In July, the SRA announced that it had decided to refer Todner to the tribunal over allegations of financial mismanagement when she was at her former firm, Kaim Todner Solicitors Limited. The allegations have not been proven.

Yesterday, in a case management hearing, Todner asked the tribunal to stay proceedings on the grounds that there had been an abuse of process.

In submissions, Todner, representing herself, accused the SRA of ‘forum shopping’. She said that in July 2020, an 'authorised decision-maker' at the SRA decided not to refer the matter to the tribunal. Yet five months later ‘exactly the same material’ was put before a second decision-maker who decided to make a referral.

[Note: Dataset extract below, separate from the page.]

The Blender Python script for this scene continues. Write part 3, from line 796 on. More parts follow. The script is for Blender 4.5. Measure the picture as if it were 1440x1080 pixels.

Todner said: ‘The High Court have made it clear that it is not appropriate for a regulator to reach a decision and then review it again with no further or new evidence. The decision to return to a second authorised decision-maker and present exactly the same material to avoid the refusal of the first is unreasonable, unfair, contrary to the SRA’s own rules and directly contrary to High Court authority. It’s clearly an abuse of process and the proceedings should be stayed.’


Todner: Tribunal ruled that case brought against criminal defence specialist is not an abuse of process

Andrew Tabachnik QC, for the SRA, told the tribunal that the bar to secure a stay on abuse grounds was ‘quite intentionally’ set very high.

‘The ultimate question for you is, have circumstances been disclosed which show this tribunal that proceedings are now being abused and that it was offensive to the fairness and common propriety for proceedings to continue?’ Tabachnik said.

He added: ‘This whole argument does not get off the ground if I’m right that [the first authorised decision-maker] did not make a decision other than the decision not to make a decision. She effectively adjourned it for further consideration.’

Tabachnik said the second authorised decision-maker read the papers ‘from cover to cover’ before making a decision. ‘If you accept that evidence, this whole area falls away and does not come [within] a million miles of being an abuse of process.’

The three-strong tribunal panel retired at 4.20pm to make its decision.

Returning nearly an hour later, William Ellerton, chair, said the tribunal was simply giving its finding on Todner’s application to stay the proceedings for abuse of process. ‘The application does not succeed and the case should continue to a final hearing. Full details will be given in a full judgment in due course,’ he said.

Todner told the tribunal that she is ‘very likely to seek judicial review of today’s decision’.

Todner came to national prominence when she represented 'Pentagon hacker' Gary McKinnon.